### WHAT THE TASK ASKS
Hand back each line, unchanged, from the top down to the line where "return m.add([w(u, d, z)" sits.

### SOURCE DATA
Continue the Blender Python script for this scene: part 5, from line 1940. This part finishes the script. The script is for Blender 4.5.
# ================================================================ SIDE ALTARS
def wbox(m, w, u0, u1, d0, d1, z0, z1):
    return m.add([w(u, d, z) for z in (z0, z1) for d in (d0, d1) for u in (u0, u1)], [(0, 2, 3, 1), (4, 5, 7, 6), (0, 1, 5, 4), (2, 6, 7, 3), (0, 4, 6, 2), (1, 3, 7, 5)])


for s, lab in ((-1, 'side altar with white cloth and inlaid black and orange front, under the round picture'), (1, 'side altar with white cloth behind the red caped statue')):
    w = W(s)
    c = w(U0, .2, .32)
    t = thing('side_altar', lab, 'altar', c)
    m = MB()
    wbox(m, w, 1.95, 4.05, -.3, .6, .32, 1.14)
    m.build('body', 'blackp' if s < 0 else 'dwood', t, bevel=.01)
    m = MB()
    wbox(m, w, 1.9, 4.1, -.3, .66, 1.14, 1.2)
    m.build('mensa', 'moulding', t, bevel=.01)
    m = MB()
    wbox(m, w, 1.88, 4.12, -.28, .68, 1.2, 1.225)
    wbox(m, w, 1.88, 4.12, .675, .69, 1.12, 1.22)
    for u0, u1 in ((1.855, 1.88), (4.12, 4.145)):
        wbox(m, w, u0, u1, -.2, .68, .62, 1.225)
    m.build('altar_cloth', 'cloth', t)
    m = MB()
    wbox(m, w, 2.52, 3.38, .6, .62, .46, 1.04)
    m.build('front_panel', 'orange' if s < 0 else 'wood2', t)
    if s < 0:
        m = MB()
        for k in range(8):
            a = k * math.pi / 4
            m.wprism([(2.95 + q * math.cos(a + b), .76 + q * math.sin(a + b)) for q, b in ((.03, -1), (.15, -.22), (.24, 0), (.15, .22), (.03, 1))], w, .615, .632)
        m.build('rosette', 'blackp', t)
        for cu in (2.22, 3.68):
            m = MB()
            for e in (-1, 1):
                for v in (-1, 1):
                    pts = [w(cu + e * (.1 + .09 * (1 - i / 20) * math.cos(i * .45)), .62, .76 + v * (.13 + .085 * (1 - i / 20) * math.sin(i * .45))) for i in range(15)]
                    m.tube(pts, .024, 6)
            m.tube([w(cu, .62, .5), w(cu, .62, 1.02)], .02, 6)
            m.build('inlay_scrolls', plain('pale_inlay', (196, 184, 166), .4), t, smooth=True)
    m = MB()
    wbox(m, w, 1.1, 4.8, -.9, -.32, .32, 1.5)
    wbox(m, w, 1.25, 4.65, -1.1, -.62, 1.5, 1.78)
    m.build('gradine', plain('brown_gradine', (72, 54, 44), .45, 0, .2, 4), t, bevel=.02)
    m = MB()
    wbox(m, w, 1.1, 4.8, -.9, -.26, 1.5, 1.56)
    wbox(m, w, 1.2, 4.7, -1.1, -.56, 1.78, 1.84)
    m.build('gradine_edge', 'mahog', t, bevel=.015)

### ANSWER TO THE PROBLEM
Continue the Blender Python script for this scene: part 5, from line 1940. This part finishes the script. The script is for Blender 4.5.
# ================================================================ SIDE ALTARS
def wbox(m, w, u0, u1, d0, d1, z0, z1):
    return m.add([w(u, d, z) for z in (z0, z1) for d in (d0, d1) for u in (u0, u1)], [(0, 2, 3, 1), (4, 5, 7, 6), (0, 1, 5, 4), (2, 6, 7, 3), (0, 4, 6, 2), (1, 3, 7, 5)])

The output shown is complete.